読んでみたところ、全体的に辛口なレビューのとどめに
このような文章が書かれていました。

「今どき、主人公の名前すら付けられない」

恐らく、これを書いた人の頭の中では、RPGは主人公の名前が付けられるのが当たり前のことになっているのだと思われます。

私も主人公の名前が付けられるRPGは大好きです。
でも、そうじゃないRPGを認めないという姿勢は
プロのゲームライターとして、ちょっとどうかと思うのです。

レビューにある「今どき」とか「すら」という言い回しには
まるで私たちの技術力が低いから、名前を付けたくても付けられないのだ
というような上から目線の決めつけが感じられます。
でも、違うのです。

ハドソンは、1989年に発売された「天外魔境 ZIRIA」からずっと
“喋るRPG”を作り続けてきました。
そして、声優さんのボイスを活かすためには、主人公の名前を固定にしたほうがずっと効果的だという、ある意味信念のようなものを持って
「天外魔境II 卍MARU」「天外魔境 風雲カブキ伝」と、一度もブレずに
“あえて主人公の名前を固定したRPG”を作ってきました。
「ガリバーボーイ」も、その系譜で作られた作品です。

主人公=ガリバーという設定をなるべく違和感なくユーザーに感じてもらえるよう序盤はなるべく仲間たちから「ガリバー!」「ガリバー!」とボイス付きのイベントやアニメーションで言わせています。

「今どき、主人公の名前すら付けられない」

この言葉は、そんな私たちの考えや配慮が全く通じていなかったということなので本当に残念です。

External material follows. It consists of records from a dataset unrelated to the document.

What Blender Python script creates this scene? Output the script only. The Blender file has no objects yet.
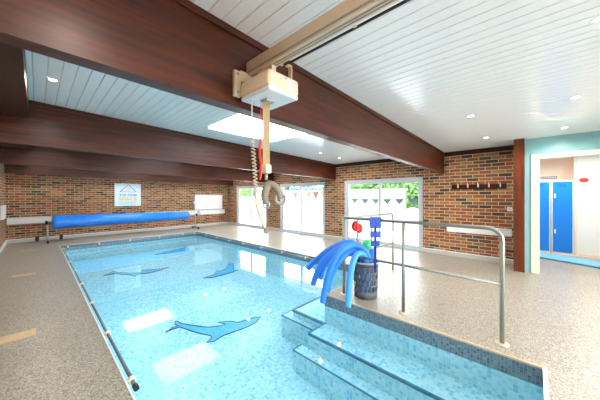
import bpy, bmesh, math, random
from mathutils import Vector, Matrix
random.seed(7)
SC = bpy.context.scene
COL = SC.collection
PI = math.pi

# ------------------------------------------------------------------ helpers
def tag(o, label=None, cat=None, group=None, kind=None):
    if label: o['label'] = label
    if cat: o['category'] = cat
    if group: o['group'] = group
    if kind: o['kind'] = kind
    return o

def thing(name, loc, label, cat, group=None):
    o = bpy.data.objects.new(name, None)
    o.empty_display_size = .1
    COL.objects.link(o)
    o.location = loc
    return tag(o, label, cat, group)

def wloc(o):
    v = Vector((0, 0, 0))
    while o is not None:
        v += o.location
        o = o.parent
    return v

class MB:
    """collects geometry in world coordinates"""
    def __init__(s):
        s.bm = bmesh.new()
    def box(s, a, b, bevel=0, seg=2):
        x0, y0, z0 = a; x1, y1, z1 = b
        vs = [s.bm.verts.new(p) for p in ((x0,y0,z0),(x1,y0,z0),(x1,y1,z0),(x0,y1,z0),(x0,y0,z1),(x1,y0,z1),(x1,y1,z1),(x0,y1,z1))]
        fs = [s.bm.faces.new([vs[i] for i in f]) for f in ((0,3,2,1),(4,5,6,7),(0,1,5,4),(1,2,6,5),(2,3,7,6),(3,0,4,7))]
        if bevel:
            es = list({e for f in fs for e in f.edges})
            bmesh.ops.bevel(s.bm, geom=es, offset=bevel, segments=seg, affect='EDGES', profile=.5)
        return s
    def hexa(s, bot, top):
        vs = [s.bm.verts.new(p) for p in list(bot)+list(top)]
        for f in ((0,3,2,1),(4,5,6,7),(0,1,5,4),(1,2,6,5),(2,3,7,6),(3,0,4,7)):
            s.bm.faces.new([vs[i] for i in f])
        return s
    def quad(s, *p):
        s.bm.faces.new([s.bm.verts.new(q) for q in p]); return s
    def tube(s, pts, r, n=10, closed=False, caps=True):
        P = [Vector(p) for p in pts]
        R = r if isinstance(r, (list, tuple)) else [r]*len(P)
        m = len(P)
        rings = []
        up = None
        for i in range(m):
            if closed:
                t = (P[(i+1) % m]-P[i-1])
            else:
                t = P[min(i+1, m-1)]-P[max(i-1, 0)]
            if t.length < 1e-9: t = Vector((0,0,1))
            t.normalize()
            if up is None:
                up = Vector((0,0,1)) if abs(t.z) < .9 else Vector((1,0,0))
            side = t.cross(up)
            if side.length < 1e-4:
                up = Vector((1,0,0)) if abs(t.x) < .9 else Vector((0,1,0)); side = t.cross(up)
            side.normalize(); up = side.cross(t).normalized()
            rings.append([s.bm.verts.new(P[i]+(side*math.cos(2*PI*k/n)+up*math.sin(2*PI*k/n))*R[i]) for k in range(n)])
        for i in range(m if closed else m-1):
            a, b = rings[i], rings[(i+1) % m]
            for k in range(n):
                f = s.bm.faces.new((a[k], a[(k+1) % n], b[(k+1) % n], b[k])); f.smooth = True
        if caps and not closed:
            s.bm.faces.new(rings[0][::-1]); s.bm.faces.new(rings[-1])
        return s
    def lathe(s, prof, c, n=28, axis='z', caps=(True, True)):
        rings = []
        for r, h in prof:
            ring = []
            for k in range(n):
                a = 2*PI*k/n
                p = (r*math.cos(a), r*math.sin(a), h)
                if axis == 'x': p = (h, p[0], p[1])
                if axis == 'y': p = (p[0], h, p[1])
                ring.append(s.bm.verts.new(Vector(c)+Vector(p)))
            rings.append(ring)
        for a, b in zip(rings, rings[1:]):
            for k in range(n):
                f = s.bm.faces.new((a[k], a[(k+1) % n], b[(k+1) % n], b[k])); f.smooth = True
        if caps[0] and prof[0][0] > 1e-6: s.bm.faces.new(rings[0][::-1])
        if caps[1] and prof[-1][0] > 1e-6: s.bm.faces.new(rings[-1])
        return s
    def ball(s, c, rx, ry=None, rz=None, n=16):
        ry = ry or rx; rz = rz or rx
        m = Matrix.Translation(c) @ Matrix.Diagonal((rx, ry, rz, 1))
        r = bmesh.ops.create_uvsphere(s.bm, u_segments=n, v_segments=max(6, n//2+2), radius=1, matrix=m)
        for v in r['verts']:
            for f in v.link_faces: f.smooth = True
        return s
    def prism(s, poly, off):
        off = Vector(off)
        a = [s.bm.verts.new(p) for p in poly]
        b = [s.bm.verts.new(Vector(p)+off) for p in poly]
        s.bm.faces.new(a[::-1]); s.bm.faces.new(b)
        n = len(a)
        for i in range(n):
            s.bm.faces.new((a[i], a[(i+1) % n], b[(i+1) % n], b[i]))
        return s
    def build(s, name, mat, parent=None, kind=None, label=None, recalc=True, origin=None):
        off = wloc(parent) if parent else (Vector(origin) if origin else Vector((0,0,0)))
        for v in s.bm.verts: v.co -= off
        if recalc: bmesh.ops.recalc_face_normals(s.bm, faces=s.bm.faces)
        me = bpy.data.meshes.new(name)
        s.bm.to_mesh(me); s.bm.free()
        me.materials.append(mat)
        o = bpy.data.objects.new(name, me)
        COL.objects.link(o)
        if parent: o.parent = parent
        elif origin: o.location = origin
        if kind: o['kind'] = kind
        if label: o['label'] = label
        return o

def copy_tree(o, parent=None):
    c = o.copy(); COL.objects.link(c)
    if parent: c.parent = parent
    for ch in list(o.children):
        copy_tree(ch, c)
    return c

def arc(c, r, a0, a1, ux, uy, n=6):
    c = Vector(c); ux = Vector(ux); uy = Vector(uy)
    return [c+ux*(r*math.cos(a0+(a1-a0)*i/n))+uy*(r*math.sin(a0+(a1-a0)*i/n)) for i in range(n+1)]

def catmull(pts, k=6):
    P = [Vector(p) for p in pts]
    out = []
    for i in range(len(P)-1):
        p0 = P[max(i-1, 0)]; p1 = P[i]; p2 = P[i+1]; p3 = P[min(i+2, len(P)-1)]
        for j in range(k):
            t = j/k
            out.append(.5*((2*p1)+(-p0+p2)*t+(2*p0-5*p1+4*p2-p3)*t*t+(-p0+3*p1-3*p2+p3)*t**3))
    out.append(P[-1])
    return out

# ------------------------------------------------------------------ materials
def newmat(name):
    m = bpy.data.materials.new(name); m.use_nodes = True
    nt = m.node_tree
    return m, nt, nt.nodes['Principled BSDF']

def plain(name, col, rough=.5, metal=0, spec=.5, coat=0, noise=0, nscale=40, trans=0):
    m, nt, b = newmat(name)
    b.inputs['Base Color'].default_value = (*col, 1)
    b.inputs['Roughness'].default_value = rough
    b.inputs['Metallic'].default_value = metal
    b.inputs['Specular IOR Level'].default_value = spec
    b.inputs['Coat Weight'].default_value = coat
    if trans: b.inputs['Transmission Weight'].default_value = trans
    if noise:
        g = nt.nodes.new('ShaderNodeNewGeometry')
        n = nt.nodes.new('ShaderNodeTexNoise'); n.inputs['Scale'].default_value = nscale; n.inputs['Detail'].default_value = 4
        nt.links.new(g.outputs['Position'], n.inputs['Vector'])
        mx = nt.nodes.new('ShaderNodeMix'); mx.data_type = 'RGBA'
        mx.inputs['A'].default_value = (*[c*(1-noise) for c in col], 1)
        mx.inputs['B'].default_value = (*[min(1, c*(1+noise)) for c in col], 1)
        nt.links.new(n.outputs['Fac'], mx.inputs['Factor'])
        nt.links.new(mx.outputs['Result'], b.inputs['Base Color'])
    return m

def ramp(nt, stops, interp='LINEAR'):
    r = nt.nodes.new('ShaderNodeValToRGB'); r.color_ramp.interpolation = interp
    e = r.color_ramp.elements
    while len(e) > len(stops): e.remove(e[-1])
    while len(e) < len(stops): e.new(.5)
    for x, (p, c) in zip(e, stops):
        x.position = p; x.color = (*c, 1)
    return r

def pos_axes(nt, a, b, c=None):
    g = nt.nodes.new('ShaderNodeNewGeometry')
    s = nt.nodes.new('ShaderNodeSeparateXYZ'); nt.links.new(g.outputs['Position'], s.inputs[0])
    q = nt.nodes.new('ShaderNodeCombineXYZ')
    nt.links.new(s.outputs[a], q.inputs['X']); nt.links.new(s.outputs[b], q.inputs['Y'])
    if c: nt.links.new(s.outputs[c], q.inputs['Z'])
    return q, s

def brick_mat(name, a):
    m, nt, b = newmat(name)
    q, _ = pos_axes(nt, a, 'Z')
    t = nt.nodes.new('ShaderNodeTexBrick')
    t.offset = .5; t.squash = 1
    for k, v in dict(Scale=1, **{'Mortar Size': .0075, 'Mortar Smooth': .1, 'Bias': 0, 'Brick Width': .225, 'Row Height': .075}).items():
        t.inputs[k].default_value = v
    t.inputs['Color1'].default_value = (0,0,0,1); t.inputs['Color2'].default_value = (1,1,1,1); t.inputs['Mortar'].default_value = (.5,.5,.5,1)
    nt.links.new(q.outputs[0], t.inputs['Vector'])
    r = ramp(nt, [(0,(.055,.034,.026)),(.14,(.20,.060,.020)),(.28,(.28,.115,.042)),(.42,(.33,.078,.020)),(.56,(.095,.052,.034)),(.66,(.32,.145,.055)),(.78,(.24,.070,.022)),(.92,(.36,.18,.075))], 'CONSTANT')
    nt.links.new(t.outputs['Color'], r.inputs['Fac'])
    n = nt.nodes.new('ShaderNodeTexNoise'); n.inputs['Scale'].default_value = 35; n.inputs['Detail'].default_value = 5
    nt.links.new(q.outputs[0], n.inputs['Vector'])
    mul = nt.nodes.new('ShaderNodeMix'); mul.data_type = 'RGBA'; mul.blend_type = 'OVERLAY'; mul.inputs['Factor'].default_value = .45
    nt.links.new(r.outputs['Color'], mul.inputs['A']); nt.links.new(n.outputs['Fac'], mul.inputs['B'])
    mx = nt.nodes.new('ShaderNodeMix'); mx.data_type = 'RGBA'
    nt.links.new(t.outputs['Fac'], mx.inputs['Factor']); nt.links.new(mul.outputs['Result'], mx.inputs['A'])
    mx.inputs['B'].default_value = (.56,.44,.28,1)
    nt.links.new(mx.outputs['Result'], b.inputs['Base Color'])
    b.inputs['Roughness'].default_value = .8
    bp = nt.nodes.new('ShaderNodeBump'); bp.inputs['Strength'].default_value = .5; bp.inputs['Distance'].default_value = .006; bp.invert = True
    nt.links.new(t.outputs['Fac'], bp.inputs['Height']); nt.links.new(bp.outputs[0], b.inputs['Normal'])
    return m

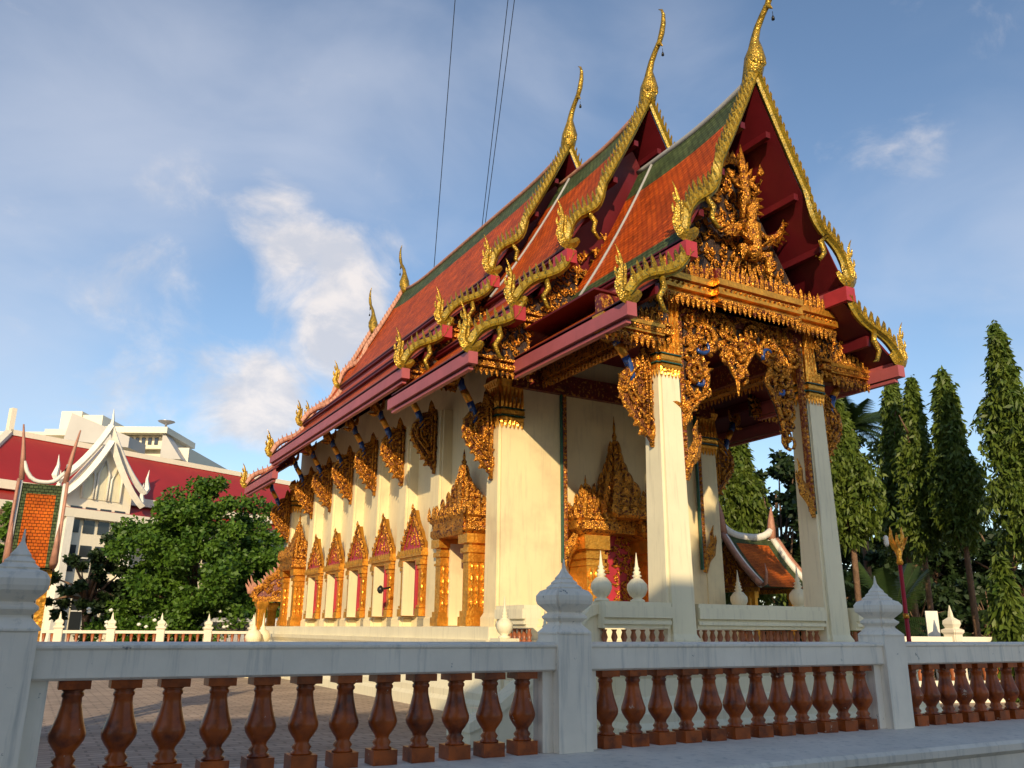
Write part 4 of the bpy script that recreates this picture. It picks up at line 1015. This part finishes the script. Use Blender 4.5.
# white balls / urn by the corner of the platform
for i, (px, d) in enumerate(((253, 31), (262, 31.5))):
    q = at(px, 640, d); b = MB(); b.reden([(.2, 0), (.2, 1.0), (.24, 1.05)], (q.x, q.y, 0)); b.lathe([(.1, 1.05), (.22, 1.15), (.28, 1.3), (.22, 1.48), (.08, 1.56), (.1, 1.6), (.04, 1.7), (.005, 2.1)], (q.x, q.y, 0), 14)
    tag(b.build('bollard', 'creamwhite'), ['left', 'right'][i] + ' one of two white urn topped posts beside the small gilded shrine', 'post', 'urn topped posts by the gilded shrine')
# ================================================================== DISTANT BUILDINGS
# hall with red roof: local frame along its ridge
h0 = at(12, 436, 60); h1 = at(258, 470, 70); d_ = V((h1.x - h0.x, h1.y - h0.y, 0)); LEN = d_.length; d_.normalize(); s_ = V((-d_.y, d_.x, 0))
if s_.dot(fwd) < 0: s_ = -s_
B0 = V((h0.x, h0.y, 0)); r = empty('red_roofed_hall', B0); tag(r, 'cream assembly hall with long bright red roof and white pointed gable, behind the left trees', 'building')
def bo(mb, u0, u1, v0, v1, z0, z1, mi=0): mb.obox(B0 + d_ * (u0 + u1) / 2 + s_ * (v0 + v1) / 2 + UZ * (z0 + z1) / 2, d_ * (u1 - u0) / 2, s_ * (v1 - v0) / 2, UZ * (z1 - z0) / 2, mi)
RZh = 13.1; EZ = 9.3; U1 = LEN + 8
def quad(mb, pts, t=.12, mi=0):
    vs = [B0 + d_ * u + s_ * v + UZ * z for u, v, z in pts] + [B0 + d_ * u + s_ * v + UZ * (z - t) for u, v, z in pts]
    mb.add(vs, [(0, 1, 2, 3), (7, 6, 5, 4), (0, 4, 5, 1), (1, 5, 6, 2), (2, 6, 7, 3), (3, 7, 4, 0)], mi)
b = MB(); quad(b, [(0, 0, RZh), (U1, 0, RZh), (U1, -5, EZ), (-4.2, -5, EZ)]); quad(b, [(0, 0, RZh), (U1, 0, RZh), (U1, 5, EZ), (0, 5, EZ)]); quad(b, [(-5.5, -4.7, 8.95), (U1, -4.7, 8.95), (U1, -6.6, 8.1), (-5.5, -6.6, 8.1)]); add(b, 'roof', 'redroof', r)
b = MB(); bo(b, -.2, U1, -.2, .2, RZh - .1, RZh + .25); bo(b, -5.5, U1, -5.1, -4.6, 8.95, 9.45); bo(b, -5.5, U1, -6.9, -6.5, 7.6, 8.1)
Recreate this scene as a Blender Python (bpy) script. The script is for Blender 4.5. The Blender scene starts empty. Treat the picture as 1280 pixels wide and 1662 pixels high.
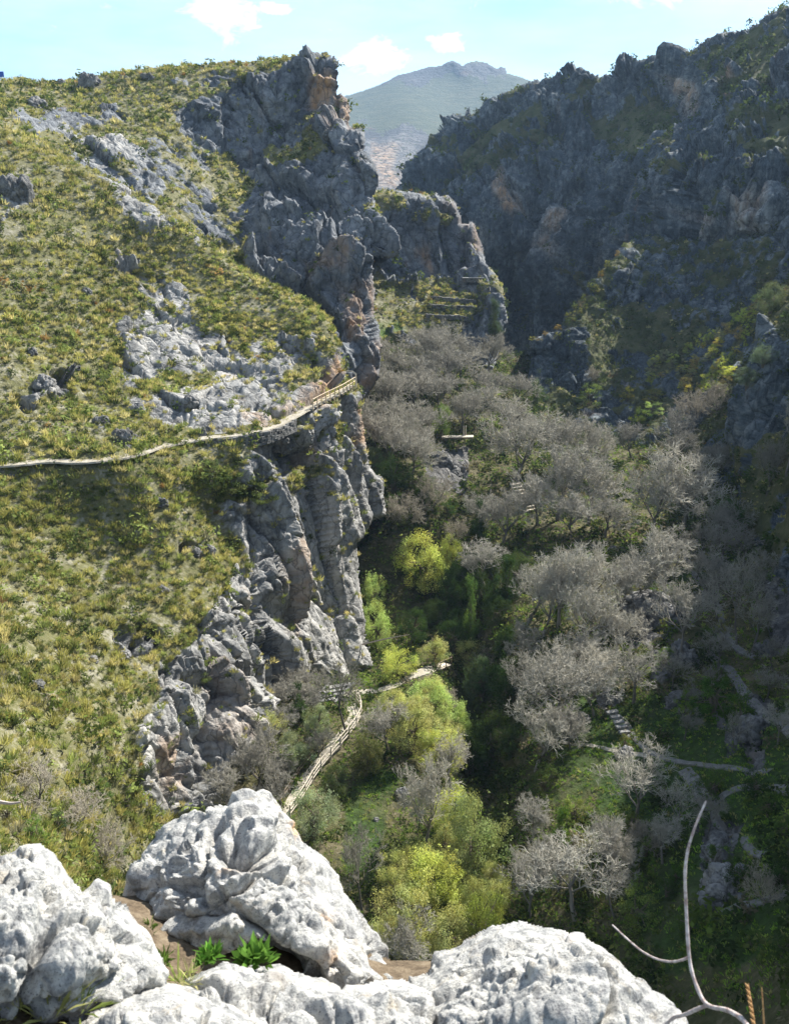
import bpy, math, random
import numpy as np
R = math.radians
rng = np.random.default_rng(7)
random.seed(7)
SC = bpy.context.scene
COL = SC.collection

# ------------------------------------------------------------------ camera
FPX, PW, PH, PITCH = 1439.0, 1280.0, 1662.0, R(18.5)
CAM_Z = 60.0                      # metres above the valley floor
CP, SP = math.cos(PITCH), math.sin(PITCH)


def rays(u, v):
    x = (np.asarray(u, float) - PW / 2) / FPX
    y = (PH / 2 - np.asarray(v, float)) / FPX
    return np.stack([x, CP + SP * y, -SP + CP * y], -1)


def unproject(u, v, r):
    d = rays(u, v)
    h = np.hypot(d[..., 0], d[..., 1])
    p = d * (np.asarray(r, float) / h)[..., None]
    p[..., 2] += CAM_Z
    return p


def range_at(u, v, z):
    """horizontal range at which the sight line through a photo pixel meets height z (relative to the eye)"""
    d = rays(u, v)
    return float(np.hypot(d[0], d[1]) * z / d[2])


def depth_of(p):
    return p[..., 1] * CP - (p[..., 2] - CAM_Z) * SP


# ------------------------------------------------------------------ noise
_PERM = np.random.default_rng(11).permutation(4096).astype(np.int64)
_G = np.random.default_rng(12).normal(size=(4096, 3))
_G /= np.linalg.norm(_G, axis=1)[:, None]
_CELL = np.random.default_rng(13).random((4096, 4))


def _h(ix, iy, iz):
    return _PERM[(_PERM[(_PERM[ix & 4095] + iy) & 4095] + iz) & 4095]


def perlin(p):
    p = np.asarray(p, float)
    i = np.floor(p).astype(np.int64)
    f = p - i
    w = f * f * f * (f * (f * 6 - 15) + 10)
    out = 0
    for dx in (0, 1):
        wx = w[..., 0] if dx else 1 - w[..., 0]
        for dy in (0, 1):
            wy = w[..., 1] if dy else 1 - w[..., 1]
            for dz in (0, 1):
                wz = w[..., 2] if dz else 1 - w[..., 2]
                g = _G[_h(i[..., 0] + dx, i[..., 1] + dy, i[..., 2] + dz)]
                d = g[..., 0] * (f[..., 0] - dx) + g[..., 1] * (f[..., 1] - dy) + g[..., 2] * (f[..., 2] - dz)
                out = out + wx * wy * wz * d
    return out * 1.6


def fbm(p, octv=4, gain=0.5, ridged=False):
    s, a, tot = 0, 1.0, 0.0
    p = np.asarray(p, float)
    for k in range(octv):
        n = perlin(p * (2.03 ** k) + 17.3 * k)
        if ridged:
            n = 1 - 2 * np.abs(n)
        s = s + a * n
        tot += a
        a *= gain
    return s / tot


def worley(p, vec=False):
    """distance to the nearest and second nearest cell point, the nearest cell's random numbers (and the way to its point)"""
    p = np.asarray(p, float)
    i = np.floor(p).astype(np.int64)
    f = p - i
    d1 = np.full(p.shape[:-1], 81.0)
    d2 = d1.copy()
    ids = np.zeros(p.shape[:-1], np.int64)
    off = np.zeros(p.shape) if vec else None
    for dx in (-1, 0, 1):
        for dy in (-1, 0, 1):
            for dz in (-1, 0, 1):
                h = _h(i[..., 0] + dx, i[..., 1] + dy, i[..., 2] + dz)
                c = _CELL[h]
                e = np.stack([f[..., 0] - dx - c[..., 0], f[..., 1] - dy - c[..., 1], f[..., 2] - dz - c[..., 2]], -1)
                d = (e * e).sum(-1)
                near = d < d1
                d2 = np.where(near, d1, np.minimum(d2, d))
                ids = np.where(near, h, ids)
                if vec:
                    off = np.where(near[..., None], e, off)
                d1 = np.minimum(d1, d)
    r = (np.sqrt(d1), np.sqrt(d2), _CELL[ids])
    return r + (off,) if vec else r


def sstep(a, b, x):
    t = np.clip((x - a) / (b - a), 0, 1)
    return t * t * (3 - 2 * t)


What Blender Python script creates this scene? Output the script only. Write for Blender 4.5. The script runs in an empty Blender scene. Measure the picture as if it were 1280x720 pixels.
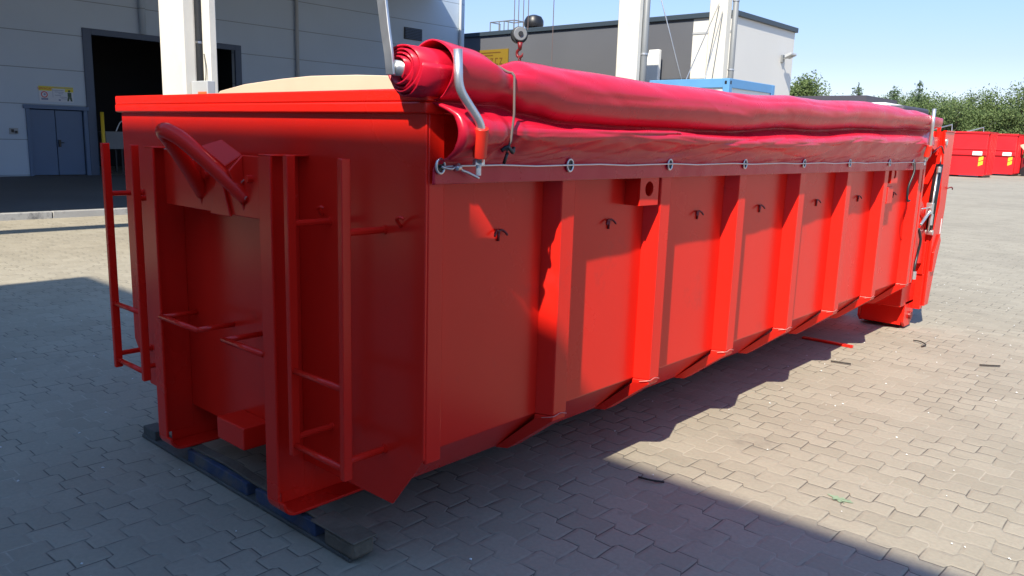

あれから25年経った今でも悔しいです。

「ガリバーボーイ」が発売されてから8年後、「ファイナルファンタジーX-2」で主人公の名前が固定になりました。それ以降のFFも主人公の名前固定のものがほとんどだと思います。

あの記事を書いたライターは、「ファイナルファンタジーX-2」や
「ファイナルファンタジーXII」や「ファイナルファンタジーXIII」に対しても「今どき、主人公の名前すら付けられない」というレビューを書いたのでしょうか?
1999年に「じゅげむ」が廃刊になってしまったため、
確かめようがないのが残念です。


「空想科学世界ガリバーボーイ」は、結局5万本くらい売れました。
当時のセールスとしては、かなり残念な数字です。

ただ、この時期すでにプレイステーションやセガサターンが発売されていて
お店では、PCエンジンの販売コーナー自体が無くなっていたり
縮小されていたりしていたので、仕方なかったのかもしれません。

もう少し早く出せていればという反省もあるのですが
開発期間は1年半だったので、この規模のRPGをゼロから作ったことを考えると、だいぶ頑張った方だと思います。
遊んでくださった方々の反応は、だいぶ良かったと聞いています。

開発が終わった後、広井王子さんからこう言われました。

「長山くん、また一緒にゲーム作ろうね!」

その言葉がすごく嬉しかったです。
実際そのあと「天外魔境・第四の黙示録」「北へ。WI」「N,U,D,E,@」
「北へ。DD」と、ずっとお仕事をご一緒することができました。